» Goal
All the data below goes into the copy word for word, but the pictures don't.
** START **
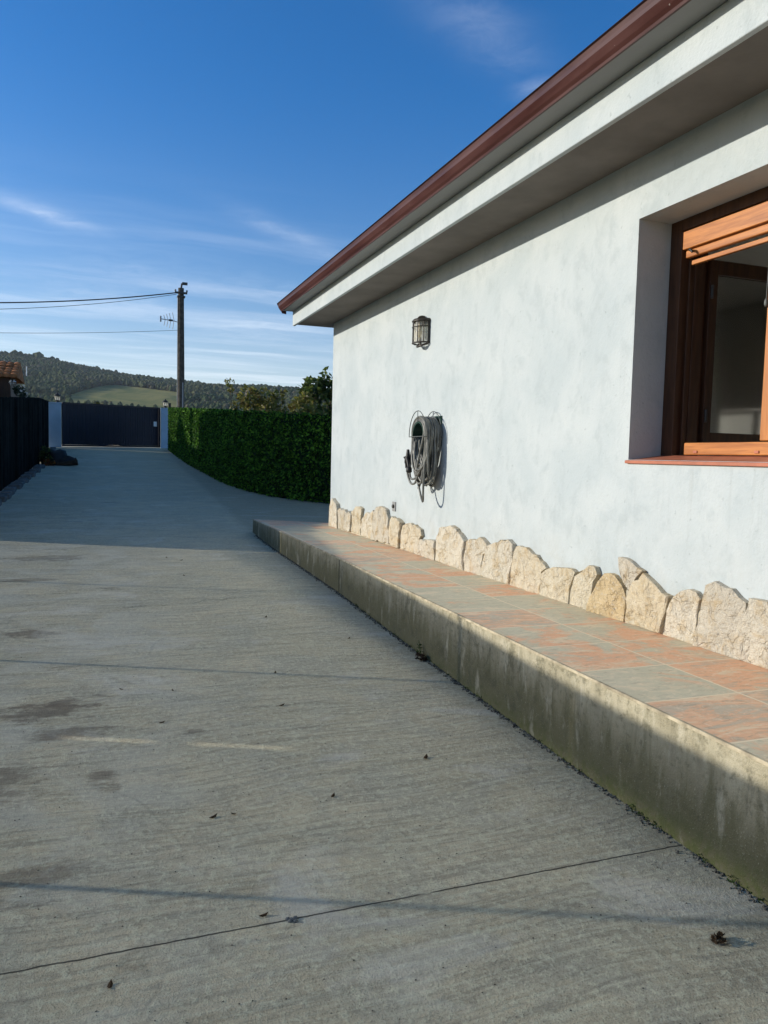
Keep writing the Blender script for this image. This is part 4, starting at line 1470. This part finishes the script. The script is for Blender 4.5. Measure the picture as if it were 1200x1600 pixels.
# rust-roofed shed and dark shrub left beyond the reed fence
shed = thing('garden_shed', 'shed roof corner of rust-brown tiles at the left edge above the dark fence', 'shed', (-4.5, 30.5, g(30.5)))
mb = MB()
mb.box(-6.6, -2.85, 29.5, 31.6, g(30.5) - .1, 3.95)
mb.build('wall', M['dark_and_shaded_wood'], shed)
mb = MB()
for r_ in range(5):
    y0_, y1_ = 29.2 + r_ * .29, 29.2 + (r_ + 1) * .29 + .03
    z0_, z1_ = 3.90 + r_ * .115, 3.90 + (r_ + 1) * .115 + .012
    for c_ in range(18):
        x0_ = -6.75 + c_ * .23
        jt = random.uniform(-.012, .012)
        pts_ = []
        for k_ in range(7):
            a_ = PI * k_ / 6
            pts_.append((x0_ + .115 - .115 * math.cos(a_), .055 * math.sin(a_)))
        vs = [(px2, y0_, z0_ + .045 + pz2 + jt) for px2, pz2 in pts_] + [(px2, y1_, z1_ + pz2 + jt) for px2, pz2 in pts_]
        vs += [(pts_[0][0], y0_, z0_ + jt - .02), (pts_[-1][0], y0_, z0_ + jt - .02)]
        mb.add(vs, [(k_, k_ + 1, 8 + k_, 7 + k_) for k_ in range(6)] + [tuple(range(7)) + (15, 14)])
mb.prism([(-6.75, 3.86), (-2.62, 3.86), (-2.62, 3.895), (-6.75, 3.895)], 29.22, 29.6)
mb.add([(-6.75, 29.2, 3.88), (-2.62, 29.2, 3.88), (-2.62, 30.65, 4.46), (-6.75, 30.65, 4.46), (-6.75, 32.1, 3.88), (-2.62, 32.1, 3.88)], [(0, 1, 2, 3), (3, 2, 5, 4), (1, 5, 2), (0, 3, 4)])
mb.build('roof', M['rust_tile'], shed)
cD = rnd_clumps((-4.6, -2.70), (28.3, 28.9), (2.6, 3.66), 26, .22, .36, 8) + [((-2.5, 28.6, 3.36), .20), ((-2.33, 28.6, 3.12), .18), ((-2.28, 28.6, 2.9), .16)]
ds = bush('flowering_shrub', 'dark shrub dotted with pale blossom behind the left fence', 'shrub', (-3.2, 29.2, g(29.2)), cD, 5200, .15, 'darkleaf', 6, .03)
mb = MB()
leaves(mb, [((-2.40, 28.4, 3.46), .13), ((-2.68, 28.3, 3.62), .12), ((-2.28, 28.4, 3.22), .12)], 40, .06, RNG, aspect=.9)
mb.build('blossom', M['petal'], ds)
# palm beyond the gate
pb = Vector((0.02, 46, far(46)))
palm = thing('palm_tree', 'small spiky palm tree showing above the middle of the navy gate', 'palm', pb)
mb = MB()
mb.tube([pb, pb + Vector((0, 0, 1.9))], [.16, .12], 10)
mb.build('trunk', M['bark'], palm)
mb = MB()
for i in range(46):
    a = random.uniform(0, 2 * PI); el = random.uniform(-.3, 1.35)
    L = random.uniform(.6, .95)
    d_ = Vector((math.cos(a) * math.cos(el), math.sin(a) * math.cos(el), math.sin(el)))
    base = pb + Vector((0, 0, 1.95))
    side = d_.cross(Vector((0, 0, 1)))
    side = side.normalized() if side.length > .01 else Vector((1, 0, 0))
    pts = [base + d_ * (L * s_) + Vector((0, 0, -0.35 * L * s_ * s_)) for s_ in (0, .35, .7, 1)]
    for j in range(3):
        w0, w1 = (.05, .11, .09, .01)[j], (.05, .11, .09, .01)[j + 1]
        mb.quad(pts[j] - side * w0, pts[j] + side * w0, pts[j + 1] + side * w1, pts[j + 1] - side * w1)
mb.build('crown', M['palmleaf'], palm)
# neighbour buildings and cypress outside the frame on the left; they shade the hedge
nb = thing('neighbour_house', 'plain two-storey rendered house with tiled roof beyond the left fence', 'house', (-8, 20, 0.8))
NA = Vector((-9.5, 16.4, 0))
ND = Vector((-1, .42, 0)).normalized()          # depth direction
NW = Vector((.42, 1, 0)).normalized()           # along the street side


def npt(w_, d_, z_):
    p = NA + NW * w_ + ND * d_
    return (p.x, p.y, z_)


sec = [(0, 0), (11.0, 0), (11.0, 4.85), (7.7, 5.35), (6.4, 6.7), (0, 6.7)]
mb = MB()
k6 = len(sec)
mb.add([npt(w_, 0, z_) for w_, z_ in sec] + [npt(w_, 7, z_) for w_, z_ in sec],
       [tuple(range(k6)), tuple(range(k6, 2 * k6))] + [(i, (i + 1) % k6, k6 + (i + 1) % k6, k6 + i) for i in (0, 1, 5)])
mb.build('wall', M['plaster'], nb)
mb = MB()
sec = [(11.0, 4.851), (7.7, 5.351), (6.4, 6.701), (-.1, 6.701), (-.1, 6.82), (6.46, 6.82), (7.75, 5.47), (11.0, 4.97)]
k6 = len(sec)
mb.add([npt(w_, -.3, z_) for w_, z_ in sec] + [npt(w_, 7.3, z_) for w_, z_ in sec],
       [tuple(range(k6)), tuple(range(k6, 2 * k6))] + [(i, (i + 1) % k6, k6 + (i + 1) % k6, k6 + i) for i in range(k6)])
mb.build('roof', M['rooftile'], nb)
for w_ in (2.0, 5.0, 8.6):
    mb = MB()
    q8 = [npt(a, d_, z_) for a in (w_ - .5, w_ + .5) for d_ in (-.05, .02) for z_ in (2.4, 3.6)]
    bf = [(0, 1, 3, 2), (4, 6, 7, 5), (0, 4, 5, 1), (2, 3, 7, 6), (0, 2, 6, 4), (1, 5, 7, 3)]
    mb.add(q8, bf)
    wf = mb.build('window', M['dark_and_shaded_wood'], nb)
    mb = MB()
    mb.add([npt(a, d_, z_) for a in (w_ - .42, w_ + .42) for d_ in (-.06, -.051) for z_ in (2.48, 3.52)], bf)
    mb.build('pane', M['darkglass'], wf)
cyp = thing('cypress_tree', 'slim dark cypress tree beside the neighbouring house', 'tree', (-6.6, 28.7, 1.2))
mb = MB()
leaves(mb, [((-6.6, 28.75, 1.6 + .28 * i), .26 + .06 * math.sin(i)) for i in range(16)], 3500, .2, RNG)
mb.build('crown', M['darkleaf'], cyp)
mb = MB()
mb.tube([(-6.6, 28.75, 1.0), (-6.6, 28.75, 5.6)], [.12, .03], 8)
mb.build('trunk', M['bark'], cyp)

# ------------------------------------------------------------------ hill with field and woods
def ridge_e(th):
    return float(np.interp(th, [-60, -30, -6.2, -3, -1.5, 2, 5.4, 10, 16.5, 40, 80], [4.4, 5.6, 5.95, 5.85, 5.6, 5.15, 4.85, 4.65, 4.45, 3.9, 3.0]))


HK = 1.6


def hill_z(th, r):
    e = ridge_e(th)
    r = r / HK
    return hill_0(th, r, e) if r > 42 else (hill_0(th, r, e))


def hill_0(th, r, e):
    el = np.interp(r, [40, 150, 290, 340, 430, 540, 620], [0.30, 0.9, 3.1, 3.55, 4.45, e * .93, e])
    if r > 620:
        return 1.45 + HK * (620 * math.tan(rad(e)) - (r - 620) * .10)
    z = 1.45 + HK * r * math.tan(rad(el))
    return z + 1.2 * mnoise.noise(Vector((r * .012, th * .25, 3))) * min(1, r / 200)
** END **
» Result for this task
Keep writing the Blender script for this image. This is part 4, starting at line 1470. This part finishes the script. The script is for Blender 4.5. Measure the picture as if it were 1200x1600 pixels.
# rust-roofed shed and dark shrub left beyond the reed fence
shed = thing('garden_shed', 'shed roof corner of rust-brown tiles at the left edge above the dark fence', 'shed', (-4.5, 30.5, g(30.5)))
mb = MB()
mb.box(-6.6, -2.85, 29.5, 31.6, g(30.5) - .1, 3.95)
mb.build('wall', M['dark_and_shaded_wood'], shed)
mb = MB()
for r_ in range(5):
    y0_, y1_ = 29.2 + r_ * .29, 29.2 + (r_ + 1) * .29 + .03
    z0_, z1_ = 3.90 + r_ * .115, 3.90 + (r_ + 1) * .115 + .012
    for c_ in range(18):
        x0_ = -6.75 + c_ * .23
        jt = random.uniform(-.012, .012)
        pts_ = []
        for k_ in range(7):
            a_ = PI * k_ / 6
            pts_.append((x0_ + .115 - .115 * math.cos(a_), .055 * math.sin(a_)))
        vs = [(px2, y0_, z0_ + .045 + pz2 + jt) for px2, pz2 in pts_] + [(px2, y1_, z1_ + pz2 + jt) for px2, pz2 in pts_]
        vs += [(pts_[0][0], y0_, z0_ + jt - .02), (pts_[-1][0], y0_, z0_ + jt - .02)]
        mb.add(vs, [(k_, k_ + 1, 8 + k_, 7 + k_) for k_ in range(6)] + [tuple(range(7)) + (15, 14)])
mb.prism([(-6.75, 3.86), (-2.62, 3.86), (-2.62, 3.895), (-6.75, 3.895)], 29.22, 29.6)
mb.add([(-6.75, 29.2, 3.88), (-2.62, 29.2, 3.88), (-2.62, 30.65, 4.46), (-6.75, 30.65, 4.46), (-6.75, 32.1, 3.88), (-2.62, 32.1, 3.88)], [(0, 1, 2, 3), (3, 2, 5, 4), (1, 5, 2), (0, 3, 4)])
mb.build('roof', M['rust_tile'], shed)
cD = rnd_clumps((-4.6, -2.70), (28.3, 28.9), (2.6, 3.66), 26, .22, .36, 8) + [((-2.5, 28.6, 3.36), .20), ((-2.33, 28.6, 3.12), .18), ((-2.28, 28.6, 2.9), .16)]
ds = bush('flowering_shrub', 'dark shrub dotted with pale blossom behind the left fence', 'shrub', (-3.2, 29.2, g(29.2)), cD, 5200, .15, 'darkleaf', 6, .03)
mb = MB()
leaves(mb, [((-2.40, 28.4, 3.46), .13), ((-2.68, 28.3, 3.62), .12), ((-2.28, 28.4, 3.22), .12)], 40, .06, RNG, aspect=.9)
mb.build('blossom', M['petal'], ds)
# palm beyond the gate
pb = Vector((0.02, 46, far(46)))
palm = thing('palm_tree', 'small spiky palm tree showing above the middle of the navy gate', 'palm', pb)
mb = MB()
mb.tube([pb, pb + Vector((0, 0, 1.9))], [.16, .12], 10)
mb.build('trunk', M['bark'], palm)
mb = MB()
for i in range(46):
    a = random.uniform(0, 2 * PI); el = random.uniform(-.3, 1.35)
    L = random.uniform(.6, .95)
    d_ = Vector((math.cos(a) * math.cos(el), math.sin(a) * math.cos(el), math.sin(el)))
    base = pb + Vector((0, 0, 1.95))
    side = d_.cross(Vector((0, 0, 1)))
    side = side.normalized() if side.length > .01 else Vector((1, 0, 0))
    pts = [base + d_ * (L * s_) + Vector((0, 0, -0.35 * L * s_ * s_)) for s_ in (0, .35, .7, 1)]
    for j in range(3):
        w0, w1 = (.05, .11, .09, .01)[j], (.05, .11, .09, .01)[j + 1]
        mb.quad(pts[j] - side * w0, pts[j] + side * w0, pts[j + 1] + side * w1, pts[j + 1] - side * w1)
mb.build('crown', M['palmleaf'], palm)
# neighbour buildings and cypress outside the frame on the left; they shade the hedge
nb = thing('neighbour_house', 'plain two-storey rendered house with tiled roof beyond the left fence', 'house', (-8, 20, 0.8))
NA = Vector((-9.5, 16.4, 0))
ND = Vector((-1, .42, 0)).normalized()          # depth direction
NW = Vector((.42, 1, 0)).normalized()           # along the street side


def npt(w_, d_, z_):
    p = NA + NW * w_ + ND * d_
    return (p.x, p.y, z_)


sec = [(0, 0), (11.0, 0), (11.0, 4.85), (7.7, 5.35), (6.4, 6.7), (0, 6.7)]
mb = MB()
k6 = len(sec)
mb.add([npt(w_, 0, z_) for w_, z_ in sec] + [npt(w_, 7, z_) for w_, z_ in sec],
       [tuple(range(k6)), tuple(range(k6, 2 * k6))] + [(i, (i + 1) % k6, k6 + (i + 1) % k6, k6 + i) for i in (0, 1, 5)])
mb.build('wall', M['plaster'], nb)
mb = MB()
sec = [(11.0, 4.851), (7.7, 5.351), (6.4, 6.701), (-.1, 6.701), (-.1, 6.82), (6.46, 6.82), (7.75, 5.47), (11.0, 4.97)]
k6 = len(sec)
mb.add([npt(w_, -.3, z_) for w_, z_ in sec] + [npt(w_, 7.3, z_) for w_, z_ in sec],
       [tuple(range(k6)), tuple(range(k6, 2 * k6))] + [(i, (i + 1) % k6, k6 + (i + 1) % k6, k6 + i) for i in range(k6)])
mb.build('roof', M['rooftile'], nb)
for w_ in (2.0, 5.0, 8.6):
    mb = MB()
    q8 = [npt(a, d_, z_) for a in (w_ - .5, w_ + .5) for d_ in (-.05, .02) for z_ in (2.4, 3.6)]
    bf = [(0, 1, 3, 2), (4, 6, 7, 5), (0, 4, 5, 1), (2, 3, 7, 6), (0, 2, 6, 4), (1, 5, 7, 3)]
    mb.add(q8, bf)
    wf = mb.build('window', M['dark_and_shaded_wood'], nb)
    mb = MB()
    mb.add([npt(a, d_, z_) for a in (w_ - .42, w_ + .42) for d_ in (-.06, -.051) for z_ in (2.48, 3.52)], bf)
    mb.build('pane', M['darkglass'], wf)
cyp = thing('cypress_tree', 'slim dark cypress tree beside the neighbouring house', 'tree', (-6.6, 28.7, 1.2))
mb = MB()
leaves(mb, [((-6.6, 28.75, 1.6 + .28 * i), .26 + .06 * math.sin(i)) for i in range(16)], 3500, .2, RNG)
mb.build('crown', M['darkleaf'], cyp)
mb = MB()
mb.tube([(-6.6, 28.75, 1.0), (-6.6, 28.75, 5.6)], [.12, .03], 8)
mb.build('trunk', M['bark'], cyp)

# ------------------------------------------------------------------ hill with field and woods
def ridge_e(th):
    return float(np.interp(th, [-60, -30, -6.2, -3, -1.5, 2, 5.4, 10, 16.5, 40, 80], [4.4, 5.6, 5.95, 5.85, 5.6, 5.15, 4.85, 4.65, 4.45, 3.9, 3.0]))


HK = 1.6


def hill_z(th, r):
    e = ridge_e(th)
    r = r / HK
    return hill_0(th, r, e) if r > 42 else (hill_0(th, r, e))


def hill_0(th, r, e):
    el = np.interp(r, [40, 150, 290, 340, 430, 540, 620], [0.30, 0.9, 3.1, 3.55, 4.45, e * .93, e])
    if r > 620:
        return 1.45 + HK * (620 * math.tan(rad(e)) - (r - 620) * .10)
    z = 1.45 + HK * r * math.tan(rad(el))
    return z + 1.2 * mnoise.noise(Vector((r * .012, th * .25, 3))) * min(1, r / 200)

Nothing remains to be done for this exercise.